O último dia nove de junho foi agitado no calendário eleitoral europeu. Foram quatro eleições nacionais, dois referendos nacionais e, principalmente, a eleição para o Parlamento Europeu, o segundo maior sufrágio do mundo em número de eleitores. A reação inicial e instintiva de muitas pessoas foi apontar uma suposta vitória da direita nacionalista e da extrema direita no pleito europeu, mas um olhar mais atento desafia essa perspectiva.
Enquanto essa coluna é escrita, ainda não temos os resultados finais, apenas as projeções oficiais e os resultados finais de alguns países-membros. Os números finais podem ser ligeiramente diferentes, com uma ou duas cadeiras a mais ou a menos para cada grupo citado. “Grupo”, nesse caso, é cada frente partidária europeia, uma organização transnacional que atua nas instituições da União Europeia formada por partidos nacionais.
O primeiro lugar foi mantido pelo grupo Partido Popular Europeu, uma frente conservadora clássica de centro-direita cujos integrantes são, por exemplo, a União Democrata-Cristã alemã e seu partido irmão, o Partido Popular espanhol e o Partido Social Democrata, que atualmente governa Portugal. O PPE foi de 176 para 186 cadeiras, seguido pela Aliança Progressista dos Socialistas e Democratas, que manteve o segundo lugar.
O grupo formado por social-democratas foi de 139 para 135 cadeiras. O grupo liberal Renovar a Europa foi um dos grandes perdedores do pleito, indo de 102 para 79 cadeiras, mas mantendo o posto de terceira maior bancada. Os verdes, com 71 cadeiras, eram a quarta maior bancada, e agora serão apenas a sexta, com 53 cadeiras, sendo os outros grandes perdedores dessa eleição.
Os verdes precisarão repaginar sua imagem e seu discurso com os impactos energéticos após a invasão da Ucrânia pela Rússia de Vladimir Putin. Olhando para os números do pleito, pode-se atestar que todos os três grupos que podem ser considerados à esquerda do centro diminuíram, já que a frente Esquerda continua como o menor grupo partidário da casa, com 36 cadeiras, menos do que a soma dos eurodeputados independentes.
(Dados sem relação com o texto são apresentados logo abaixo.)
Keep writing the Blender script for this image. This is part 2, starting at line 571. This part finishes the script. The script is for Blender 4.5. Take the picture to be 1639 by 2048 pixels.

O grupo Reformistas e Conservadores Europeus ficou com 73 cadeiras, antes ocupando 69. Esse é o grupo dos partidos Fratelli d’Italia, da premiê da Itália, Giorgia Meloni, e Vox, espanhol neofranquista. Já o grupo Identidade e Democracia, liderado pelo francês Reunião Nacional de Marine Le Pen, saltou de 49 para 58 cadeiras. O “identidade” nesse caso dialoga com o Movimento Identitário, um eufemismo que grupos racistas europeus se deram.
Somando os dois grupos de direita nacionalista e de extrema direita, eles ficaram com 131 cadeiras de 720, 18,1% do parlamento. Antes, ocupavam 118 assentos de 705, 16,7% da casa.
Ou seja, nada de um crescimento assombroso. Isso não quer dizer que a ameaça interna à integração europeia não teve ganhos. O RN de Le Pen se tornou o maior partido francês no Parlamento Europeu, com 30 das 81 cadeiras do país.
Junto com isso, o Alternativa para a Alemanha, conhecido pela sigla em alemão AFD, que abraçou o revisionismo escancarado do nazismo, se tornou a segunda bancada da Alemanha, com 17 das 96 cadeiras.
França e Alemanha são os dois principais pilares da União Europeia, e o crescimento da extrema direita nesses dois países gera um efeito sísmico no restante da UE, favorecendo a corrosão institucional do bloco.
Além disso, o motivo de não termos mencionado o AFD em nenhuma frente partidária europeia é pelo fato de que ele fazia parte dos Identitários, mas foram expulsos por Le Pen depois que o revisionismo nazista começou a gerar repercussão muito negativa. Oficialmente, eles assumem como “não inscritos”, lembrete de que muitos eurodeputados independentes e de outros grupos são também de extrema direita.
O fato dos partidos nacionalistas e de extrema direita estarem pulverizados em diversas frentes partidárias mostra que eles não agem em concerto ou de forma monolítica. São unidos em poucas pautas, como imigração, e enxergam no Parlamento Europeu seu palco ideal, com “Bruxelas” servindo de grande espantalho nacionalista. As principais forças pela integração da União Europeia podem respirar tranquilas. Ao menos por enquanto.